What is required: Extract all data as written.

Collected material:

****

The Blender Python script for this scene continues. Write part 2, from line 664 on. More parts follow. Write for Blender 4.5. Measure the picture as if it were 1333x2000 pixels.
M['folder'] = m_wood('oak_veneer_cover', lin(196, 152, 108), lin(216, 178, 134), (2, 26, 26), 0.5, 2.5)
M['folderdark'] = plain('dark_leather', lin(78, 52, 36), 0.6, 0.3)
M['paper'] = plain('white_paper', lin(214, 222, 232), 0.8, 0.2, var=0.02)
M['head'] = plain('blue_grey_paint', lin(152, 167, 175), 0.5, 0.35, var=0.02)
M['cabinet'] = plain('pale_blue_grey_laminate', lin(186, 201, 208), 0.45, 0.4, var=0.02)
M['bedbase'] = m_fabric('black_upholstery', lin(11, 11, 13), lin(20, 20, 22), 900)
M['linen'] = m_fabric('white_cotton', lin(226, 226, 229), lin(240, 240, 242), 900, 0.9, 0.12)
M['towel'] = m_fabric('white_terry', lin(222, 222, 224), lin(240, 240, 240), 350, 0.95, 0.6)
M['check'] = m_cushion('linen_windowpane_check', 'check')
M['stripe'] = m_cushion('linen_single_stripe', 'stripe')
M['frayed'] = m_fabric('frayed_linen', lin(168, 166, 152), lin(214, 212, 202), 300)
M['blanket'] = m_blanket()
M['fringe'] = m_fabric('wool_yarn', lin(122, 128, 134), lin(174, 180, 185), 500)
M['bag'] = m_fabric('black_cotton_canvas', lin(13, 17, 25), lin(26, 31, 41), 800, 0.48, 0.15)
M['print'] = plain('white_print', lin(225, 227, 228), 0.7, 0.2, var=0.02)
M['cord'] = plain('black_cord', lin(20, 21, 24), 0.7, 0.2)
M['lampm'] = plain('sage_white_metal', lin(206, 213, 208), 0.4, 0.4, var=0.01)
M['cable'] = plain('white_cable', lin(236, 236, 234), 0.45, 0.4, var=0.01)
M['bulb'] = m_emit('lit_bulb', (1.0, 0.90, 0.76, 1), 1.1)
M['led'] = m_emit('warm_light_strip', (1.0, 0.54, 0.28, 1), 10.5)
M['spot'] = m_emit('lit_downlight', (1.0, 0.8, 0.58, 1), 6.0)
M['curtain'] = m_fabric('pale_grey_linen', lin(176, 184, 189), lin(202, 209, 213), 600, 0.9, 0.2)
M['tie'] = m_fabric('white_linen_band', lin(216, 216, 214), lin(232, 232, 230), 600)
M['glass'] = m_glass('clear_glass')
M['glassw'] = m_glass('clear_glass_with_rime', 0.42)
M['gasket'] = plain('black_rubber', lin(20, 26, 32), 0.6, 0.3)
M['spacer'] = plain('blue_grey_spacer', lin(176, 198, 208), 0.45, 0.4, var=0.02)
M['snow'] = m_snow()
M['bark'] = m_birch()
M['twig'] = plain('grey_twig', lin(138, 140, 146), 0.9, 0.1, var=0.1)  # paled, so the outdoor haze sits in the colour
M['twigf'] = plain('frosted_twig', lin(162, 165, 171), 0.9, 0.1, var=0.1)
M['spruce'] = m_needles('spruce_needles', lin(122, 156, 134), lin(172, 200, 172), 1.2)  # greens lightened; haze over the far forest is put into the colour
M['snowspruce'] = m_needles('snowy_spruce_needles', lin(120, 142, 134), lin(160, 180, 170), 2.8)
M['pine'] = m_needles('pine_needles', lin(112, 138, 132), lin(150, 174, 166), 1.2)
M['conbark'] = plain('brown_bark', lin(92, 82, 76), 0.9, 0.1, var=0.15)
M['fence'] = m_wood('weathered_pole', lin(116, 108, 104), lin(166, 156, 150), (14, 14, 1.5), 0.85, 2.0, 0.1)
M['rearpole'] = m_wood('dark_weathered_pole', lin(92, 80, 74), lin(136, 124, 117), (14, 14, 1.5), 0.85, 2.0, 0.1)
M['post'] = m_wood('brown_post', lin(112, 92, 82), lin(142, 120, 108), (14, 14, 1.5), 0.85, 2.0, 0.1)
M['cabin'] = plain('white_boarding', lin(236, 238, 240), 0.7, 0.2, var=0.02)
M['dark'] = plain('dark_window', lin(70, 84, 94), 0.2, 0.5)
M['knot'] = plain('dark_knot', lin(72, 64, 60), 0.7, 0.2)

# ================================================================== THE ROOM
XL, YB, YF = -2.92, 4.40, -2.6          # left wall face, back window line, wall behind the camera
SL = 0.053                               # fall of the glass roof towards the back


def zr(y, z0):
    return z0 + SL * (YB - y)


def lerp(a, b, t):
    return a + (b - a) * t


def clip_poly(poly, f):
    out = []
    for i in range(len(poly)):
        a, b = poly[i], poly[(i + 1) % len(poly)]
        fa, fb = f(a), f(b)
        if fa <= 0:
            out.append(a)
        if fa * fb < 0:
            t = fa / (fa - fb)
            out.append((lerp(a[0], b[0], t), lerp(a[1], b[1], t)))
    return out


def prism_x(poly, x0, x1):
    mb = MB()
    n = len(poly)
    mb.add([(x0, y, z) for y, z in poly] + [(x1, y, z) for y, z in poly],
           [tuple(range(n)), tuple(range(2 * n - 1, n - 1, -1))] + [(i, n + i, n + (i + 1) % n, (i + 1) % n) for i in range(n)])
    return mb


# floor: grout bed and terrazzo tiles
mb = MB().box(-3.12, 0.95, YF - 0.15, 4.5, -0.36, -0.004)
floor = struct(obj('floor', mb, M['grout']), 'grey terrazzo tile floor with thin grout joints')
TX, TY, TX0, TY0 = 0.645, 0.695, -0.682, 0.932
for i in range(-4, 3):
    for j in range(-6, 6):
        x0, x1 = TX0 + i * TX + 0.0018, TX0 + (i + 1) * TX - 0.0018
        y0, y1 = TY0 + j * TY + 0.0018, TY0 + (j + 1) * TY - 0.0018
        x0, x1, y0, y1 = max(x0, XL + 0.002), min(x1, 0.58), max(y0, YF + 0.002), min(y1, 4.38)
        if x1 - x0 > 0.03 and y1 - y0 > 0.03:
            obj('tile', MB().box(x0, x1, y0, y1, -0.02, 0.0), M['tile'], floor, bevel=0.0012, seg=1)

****

Exercise solution:
The Blender Python script for this scene continues. Write part 2, from line 664 on. More parts follow. Write for Blender 4.5. Measure the picture as if it were 1333x2000 pixels.
M['folder'] = m_wood('oak_veneer_cover', lin(196, 152, 108), lin(216, 178, 134), (2, 26, 26), 0.5, 2.5)
M['folderdark'] = plain('dark_leather', lin(78, 52, 36), 0.6, 0.3)
M['paper'] = plain('white_paper', lin(214, 222, 232), 0.8, 0.2, var=0.02)
M['head'] = plain('blue_grey_paint', lin(152, 167, 175), 0.5, 0.35, var=0.02)
M['cabinet'] = plain('pale_blue_grey_laminate', lin(186, 201, 208), 0.45, 0.4, var=0.02)
M['bedbase'] = m_fabric('black_upholstery', lin(11, 11, 13), lin(20, 20, 22), 900)
M['linen'] = m_fabric('white_cotton', lin(226, 226, 229), lin(240, 240, 242), 900, 0.9, 0.12)
M['towel'] = m_fabric('white_terry', lin(222, 222, 224), lin(240, 240, 240), 350, 0.95, 0.6)
M['check'] = m_cushion('linen_windowpane_check', 'check')
M['stripe'] = m_cushion('linen_single_stripe', 'stripe')
M['frayed'] = m_fabric('frayed_linen', lin(168, 166, 152), lin(214, 212, 202), 300)
M['blanket'] = m_blanket()
M['fringe'] = m_fabric('wool_yarn', lin(122, 128, 134), lin(174, 180, 185), 500)
M['bag'] = m_fabric('black_cotton_canvas', lin(13, 17, 25), lin(26, 31, 41), 800, 0.48, 0.15)
M['print'] = plain('white_print', lin(225, 227, 228), 0.7, 0.2, var=0.02)
M['cord'] = plain('black_cord', lin(20, 21, 24), 0.7, 0.2)
M['lampm'] = plain('sage_white_metal', lin(206, 213, 208), 0.4, 0.4, var=0.01)
M['cable'] = plain('white_cable', lin(236, 236, 234), 0.45, 0.4, var=0.01)
M['bulb'] = m_emit('lit_bulb', (1.0, 0.90, 0.76, 1), 1.1)
M['led'] = m_emit('warm_light_strip', (1.0, 0.54, 0.28, 1), 10.5)
M['spot'] = m_emit('lit_downlight', (1.0, 0.8, 0.58, 1), 6.0)
M['curtain'] = m_fabric('pale_grey_linen', lin(176, 184, 189), lin(202, 209, 213), 600, 0.9, 0.2)
M['tie'] = m_fabric('white_linen_band', lin(216, 216, 214), lin(232, 232, 230), 600)
M['glass'] = m_glass('clear_glass')
M['glassw'] = m_glass('clear_glass_with_rime', 0.42)
M['gasket'] = plain('black_rubber', lin(20, 26, 32), 0.6, 0.3)
M['spacer'] = plain('blue_grey_spacer', lin(176, 198, 208), 0.45, 0.4, var=0.02)
M['snow'] = m_snow()
M['bark'] = m_birch()
M['twig'] = plain('grey_twig', lin(138, 140, 146), 0.9, 0.1, var=0.1)  # paled, so the outdoor haze sits in the colour
M['twigf'] = plain('frosted_twig', lin(162, 165, 171), 0.9, 0.1, var=0.1)
M['spruce'] = m_needles('spruce_needles', lin(122, 156, 134), lin(172, 200, 172), 1.2)  # greens lightened; haze over the far forest is put into the colour
M['snowspruce'] = m_needles('snowy_spruce_needles', lin(120, 142, 134), lin(160, 180, 170), 2.8)
M['pine'] = m_needles('pine_needles', lin(112, 138, 132), lin(150, 174, 166), 1.2)
M['conbark'] = plain('brown_bark', lin(92, 82, 76), 0.9, 0.1, var=0.15)
M['fence'] = m_wood('weathered_pole', lin(116, 108, 104), lin(166, 156, 150), (14, 14, 1.5), 0.85, 2.0, 0.1)
M['rearpole'] = m_wood('dark_weathered_pole', lin(92, 80, 74), lin(136, 124, 117), (14, 14, 1.5), 0.85, 2.0, 0.1)
M['post'] = m_wood('brown_post', lin(112, 92, 82), lin(142, 120, 108), (14, 14, 1.5), 0.85, 2.0, 0.1)
M['cabin'] = plain('white_boarding', lin(236, 238, 240), 0.7, 0.2, var=0.02)
M['dark'] = plain('dark_window', lin(70, 84, 94), 0.2, 0.5)
M['knot'] = plain('dark_knot', lin(72, 64, 60), 0.7, 0.2)

# ================================================================== THE ROOM
XL, YB, YF = -2.92, 4.40, -2.6          # left wall face, back window line, wall behind the camera
SL = 0.053                               # fall of the glass roof towards the back


def zr(y, z0):
    return z0 + SL * (YB - y)


def lerp(a, b, t):
    return a + (b - a) * t


def clip_poly(poly, f):
    out = []
    for i in range(len(poly)):
        a, b = poly[i], poly[(i + 1) % len(poly)]
        fa, fb = f(a), f(b)
        if fa <= 0:
            out.append(a)
        if fa * fb < 0:
            t = fa / (fa - fb)
            out.append((lerp(a[0], b[0], t), lerp(a[1], b[1], t)))
    return out


def prism_x(poly, x0, x1):
    mb = MB()
    n = len(poly)
    mb.add([(x0, y, z) for y, z in poly] + [(x1, y, z) for y, z in poly],
           [tuple(range(n)), tuple(range(2 * n - 1, n - 1, -1))] + [(i, n + i, n + (i + 1) % n, (i + 1) % n) for i in range(n)])
    return mb


# floor: grout bed and terrazzo tiles
mb = MB().box(-3.12, 0.95, YF - 0.15, 4.5, -0.36, -0.004)
floor = struct(obj('floor', mb, M['grout']), 'grey terrazzo tile floor with thin grout joints')
TX, TY, TX0, TY0 = 0.645, 0.695, -0.682, 0.932
for i in range(-4, 3):
    for j in range(-6, 6):
        x0, x1 = TX0 + i * TX + 0.0018, TX0 + (i + 1) * TX - 0.0018
        y0, y1 = TY0 + j * TY + 0.0018, TY0 + (j + 1) * TY - 0.0018
        x0, x1, y0, y1 = max(x0, XL + 0.002), min(x1, 0.58), max(y0, YF + 0.002), min(y1, 4.38)
        if x1 - x0 > 0.03 and y1 - y0 > 0.03:
            obj('tile', MB().box(x0, x1, y0, y1, -0.02, 0.0), M['tile'], floor, bevel=0.0012, seg=1)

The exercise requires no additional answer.